> _Available data_
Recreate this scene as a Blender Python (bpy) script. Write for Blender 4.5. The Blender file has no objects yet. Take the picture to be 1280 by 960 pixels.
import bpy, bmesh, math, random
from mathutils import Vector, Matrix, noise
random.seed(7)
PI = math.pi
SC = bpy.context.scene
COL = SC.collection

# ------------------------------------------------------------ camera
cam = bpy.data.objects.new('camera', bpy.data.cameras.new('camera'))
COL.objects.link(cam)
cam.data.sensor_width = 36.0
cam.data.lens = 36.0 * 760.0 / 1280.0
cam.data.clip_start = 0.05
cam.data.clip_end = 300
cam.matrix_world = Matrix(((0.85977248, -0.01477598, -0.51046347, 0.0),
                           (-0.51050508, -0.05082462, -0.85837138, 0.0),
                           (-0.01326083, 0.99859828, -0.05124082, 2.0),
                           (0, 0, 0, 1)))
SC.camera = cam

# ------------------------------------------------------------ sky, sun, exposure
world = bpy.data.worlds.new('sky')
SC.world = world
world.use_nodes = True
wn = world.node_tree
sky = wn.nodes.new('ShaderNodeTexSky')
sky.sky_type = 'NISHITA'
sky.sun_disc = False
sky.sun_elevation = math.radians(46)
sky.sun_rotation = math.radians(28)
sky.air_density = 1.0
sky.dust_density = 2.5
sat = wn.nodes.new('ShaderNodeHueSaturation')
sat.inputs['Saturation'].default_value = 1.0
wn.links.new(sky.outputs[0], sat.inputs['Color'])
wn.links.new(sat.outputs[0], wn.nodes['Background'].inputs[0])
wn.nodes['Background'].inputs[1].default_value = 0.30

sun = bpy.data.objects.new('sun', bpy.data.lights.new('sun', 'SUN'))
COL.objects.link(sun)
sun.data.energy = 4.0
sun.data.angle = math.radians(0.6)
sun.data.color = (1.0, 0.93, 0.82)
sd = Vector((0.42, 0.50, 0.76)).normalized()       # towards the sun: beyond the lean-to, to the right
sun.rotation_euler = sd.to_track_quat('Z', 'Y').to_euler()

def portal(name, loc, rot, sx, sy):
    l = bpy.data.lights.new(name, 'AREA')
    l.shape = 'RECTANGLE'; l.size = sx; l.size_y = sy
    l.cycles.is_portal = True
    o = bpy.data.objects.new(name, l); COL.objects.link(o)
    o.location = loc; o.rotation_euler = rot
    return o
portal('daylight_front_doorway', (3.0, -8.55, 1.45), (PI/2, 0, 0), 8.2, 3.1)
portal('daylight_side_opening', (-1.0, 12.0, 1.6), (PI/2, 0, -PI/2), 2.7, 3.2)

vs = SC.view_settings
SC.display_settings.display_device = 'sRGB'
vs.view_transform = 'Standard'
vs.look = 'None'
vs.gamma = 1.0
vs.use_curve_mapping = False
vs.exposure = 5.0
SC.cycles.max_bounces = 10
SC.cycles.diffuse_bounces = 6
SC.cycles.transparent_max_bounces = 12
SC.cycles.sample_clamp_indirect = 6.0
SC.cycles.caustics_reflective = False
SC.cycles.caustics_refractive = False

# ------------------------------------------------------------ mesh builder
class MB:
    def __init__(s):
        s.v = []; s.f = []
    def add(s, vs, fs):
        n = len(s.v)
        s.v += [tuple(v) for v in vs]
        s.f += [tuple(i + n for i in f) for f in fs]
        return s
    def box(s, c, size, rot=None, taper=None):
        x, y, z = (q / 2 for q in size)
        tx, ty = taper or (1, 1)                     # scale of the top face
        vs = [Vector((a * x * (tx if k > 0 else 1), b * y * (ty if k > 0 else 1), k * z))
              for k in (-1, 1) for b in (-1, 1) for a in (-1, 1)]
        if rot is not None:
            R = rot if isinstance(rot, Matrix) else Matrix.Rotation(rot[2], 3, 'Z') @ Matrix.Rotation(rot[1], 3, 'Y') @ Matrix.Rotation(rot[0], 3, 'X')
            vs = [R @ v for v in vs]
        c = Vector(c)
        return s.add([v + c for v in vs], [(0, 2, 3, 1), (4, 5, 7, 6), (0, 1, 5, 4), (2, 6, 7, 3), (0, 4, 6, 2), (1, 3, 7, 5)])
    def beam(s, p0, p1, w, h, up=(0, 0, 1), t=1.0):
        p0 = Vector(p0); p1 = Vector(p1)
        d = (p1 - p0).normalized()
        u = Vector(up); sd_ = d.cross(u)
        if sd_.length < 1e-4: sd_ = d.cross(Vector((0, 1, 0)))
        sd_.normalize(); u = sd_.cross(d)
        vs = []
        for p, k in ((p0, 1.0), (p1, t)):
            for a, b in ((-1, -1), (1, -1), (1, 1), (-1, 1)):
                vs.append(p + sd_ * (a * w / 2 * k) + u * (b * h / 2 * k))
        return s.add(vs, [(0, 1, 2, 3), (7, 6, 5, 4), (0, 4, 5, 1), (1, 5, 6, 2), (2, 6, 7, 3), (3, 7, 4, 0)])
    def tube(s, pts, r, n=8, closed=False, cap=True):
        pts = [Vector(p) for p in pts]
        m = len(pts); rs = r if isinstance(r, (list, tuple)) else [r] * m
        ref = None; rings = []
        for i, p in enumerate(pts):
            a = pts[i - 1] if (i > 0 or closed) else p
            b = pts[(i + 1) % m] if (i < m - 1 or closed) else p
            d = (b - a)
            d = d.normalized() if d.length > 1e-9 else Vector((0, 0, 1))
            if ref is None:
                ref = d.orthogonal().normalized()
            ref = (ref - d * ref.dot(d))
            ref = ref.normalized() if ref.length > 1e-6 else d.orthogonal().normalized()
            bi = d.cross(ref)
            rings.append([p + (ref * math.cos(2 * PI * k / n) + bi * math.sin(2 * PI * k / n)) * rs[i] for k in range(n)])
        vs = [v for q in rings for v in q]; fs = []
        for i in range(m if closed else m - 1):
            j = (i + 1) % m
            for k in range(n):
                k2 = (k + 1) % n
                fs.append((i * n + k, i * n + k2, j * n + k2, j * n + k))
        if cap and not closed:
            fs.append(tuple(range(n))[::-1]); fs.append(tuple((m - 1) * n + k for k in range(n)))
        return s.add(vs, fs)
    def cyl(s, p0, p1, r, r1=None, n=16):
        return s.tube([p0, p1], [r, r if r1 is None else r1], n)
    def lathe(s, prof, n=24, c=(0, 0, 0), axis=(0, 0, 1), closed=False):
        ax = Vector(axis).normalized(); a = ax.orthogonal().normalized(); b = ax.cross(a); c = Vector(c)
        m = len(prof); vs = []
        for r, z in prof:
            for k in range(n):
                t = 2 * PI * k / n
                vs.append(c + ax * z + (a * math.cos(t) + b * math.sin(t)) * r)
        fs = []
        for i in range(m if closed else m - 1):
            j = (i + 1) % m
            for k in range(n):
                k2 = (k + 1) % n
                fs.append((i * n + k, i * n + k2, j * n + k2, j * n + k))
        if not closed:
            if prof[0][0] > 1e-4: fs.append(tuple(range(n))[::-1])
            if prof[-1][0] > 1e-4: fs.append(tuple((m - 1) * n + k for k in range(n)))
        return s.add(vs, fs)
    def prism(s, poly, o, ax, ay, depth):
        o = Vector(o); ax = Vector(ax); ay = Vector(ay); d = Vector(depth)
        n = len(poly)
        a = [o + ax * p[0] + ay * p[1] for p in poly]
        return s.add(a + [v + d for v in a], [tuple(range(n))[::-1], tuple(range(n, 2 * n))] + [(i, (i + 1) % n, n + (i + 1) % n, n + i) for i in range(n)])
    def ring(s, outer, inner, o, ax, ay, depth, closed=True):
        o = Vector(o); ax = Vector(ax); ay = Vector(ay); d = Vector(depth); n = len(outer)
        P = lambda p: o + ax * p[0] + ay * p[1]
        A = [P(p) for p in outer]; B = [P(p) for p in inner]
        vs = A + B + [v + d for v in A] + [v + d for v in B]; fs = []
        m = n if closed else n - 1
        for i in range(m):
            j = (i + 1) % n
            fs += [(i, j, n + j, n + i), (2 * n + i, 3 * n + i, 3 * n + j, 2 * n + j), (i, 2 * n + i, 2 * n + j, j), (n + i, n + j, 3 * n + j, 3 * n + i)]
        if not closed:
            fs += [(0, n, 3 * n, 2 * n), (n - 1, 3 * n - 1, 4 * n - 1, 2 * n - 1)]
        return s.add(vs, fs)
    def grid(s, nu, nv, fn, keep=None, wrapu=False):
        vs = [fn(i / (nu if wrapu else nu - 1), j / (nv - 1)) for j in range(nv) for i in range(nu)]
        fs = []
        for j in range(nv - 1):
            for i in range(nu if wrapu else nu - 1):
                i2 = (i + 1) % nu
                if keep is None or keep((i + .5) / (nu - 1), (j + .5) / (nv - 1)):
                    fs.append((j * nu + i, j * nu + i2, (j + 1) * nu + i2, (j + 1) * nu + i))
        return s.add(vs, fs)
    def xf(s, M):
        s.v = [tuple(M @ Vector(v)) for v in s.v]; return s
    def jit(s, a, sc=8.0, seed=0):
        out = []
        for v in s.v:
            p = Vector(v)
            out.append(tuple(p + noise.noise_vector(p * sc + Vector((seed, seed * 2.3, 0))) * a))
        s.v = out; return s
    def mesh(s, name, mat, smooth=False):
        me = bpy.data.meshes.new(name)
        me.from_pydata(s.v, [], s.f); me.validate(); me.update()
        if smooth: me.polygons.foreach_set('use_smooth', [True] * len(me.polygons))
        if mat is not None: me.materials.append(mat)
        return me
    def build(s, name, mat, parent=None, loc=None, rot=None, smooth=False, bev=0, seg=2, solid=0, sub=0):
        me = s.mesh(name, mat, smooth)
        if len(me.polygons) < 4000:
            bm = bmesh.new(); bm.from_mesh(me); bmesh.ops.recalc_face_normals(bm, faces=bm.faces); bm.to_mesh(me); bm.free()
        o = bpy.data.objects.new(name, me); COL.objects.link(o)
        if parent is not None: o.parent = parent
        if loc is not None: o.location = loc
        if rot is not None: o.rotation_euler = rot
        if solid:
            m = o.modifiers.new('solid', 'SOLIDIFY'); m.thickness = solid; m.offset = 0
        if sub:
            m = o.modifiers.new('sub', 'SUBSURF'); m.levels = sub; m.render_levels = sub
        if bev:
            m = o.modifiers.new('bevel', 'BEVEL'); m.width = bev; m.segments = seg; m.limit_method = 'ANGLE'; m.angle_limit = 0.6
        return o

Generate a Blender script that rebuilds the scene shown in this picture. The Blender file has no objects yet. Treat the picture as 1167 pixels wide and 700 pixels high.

> _What you have to do_
Return only the lines spanning from the first line of the material through the line with "sun.rotation_euler = sd.to_track_quat('Z', 'Y').to_euler()", copied exactly, both ends kept.

> _Completed exercise_
Recreate this scene as a Blender Python (bpy) script. Write for Blender 4.5. The Blender file has no objects yet. Take the picture to be 1280 by 960 pixels.
import bpy, bmesh, math, random
from mathutils import Vector, Matrix, noise
random.seed(7)
PI = math.pi
SC = bpy.context.scene
COL = SC.collection

# ------------------------------------------------------------ camera
cam = bpy.data.objects.new('camera', bpy.data.cameras.new('camera'))
COL.objects.link(cam)
cam.data.sensor_width = 36.0
cam.data.lens = 36.0 * 760.0 / 1280.0
cam.data.clip_start = 0.05
cam.data.clip_end = 300
cam.matrix_world = Matrix(((0.85977248, -0.01477598, -0.51046347, 0.0),
                           (-0.51050508, -0.05082462, -0.85837138, 0.0),
                           (-0.01326083, 0.99859828, -0.05124082, 2.0),
                           (0, 0, 0, 1)))
SC.camera = cam

# ------------------------------------------------------------ sky, sun, exposure
world = bpy.data.worlds.new('sky')
SC.world = world
world.use_nodes = True
wn = world.node_tree
sky = wn.nodes.new('ShaderNodeTexSky')
sky.sky_type = 'NISHITA'
sky.sun_disc = False
sky.sun_elevation = math.radians(46)
sky.sun_rotation = math.radians(28)
sky.air_density = 1.0
sky.dust_density = 2.5
sat = wn.nodes.new('ShaderNodeHueSaturation')
sat.inputs['Saturation'].default_value = 1.0
wn.links.new(sky.outputs[0], sat.inputs['Color'])
wn.links.new(sat.outputs[0], wn.nodes['Background'].inputs[0])
wn.nodes['Background'].inputs[1].default_value = 0.30

sun = bpy.data.objects.new('sun', bpy.data.lights.new('sun', 'SUN'))
COL.objects.link(sun)
sun.data.energy = 4.0
sun.data.angle = math.radians(0.6)
sun.data.color = (1.0, 0.93, 0.82)
sd = Vector((0.42, 0.50, 0.76)).normalized()       # towards the sun: beyond the lean-to, to the right
sun.rotation_euler = sd.to_track_quat('Z', 'Y').to_euler()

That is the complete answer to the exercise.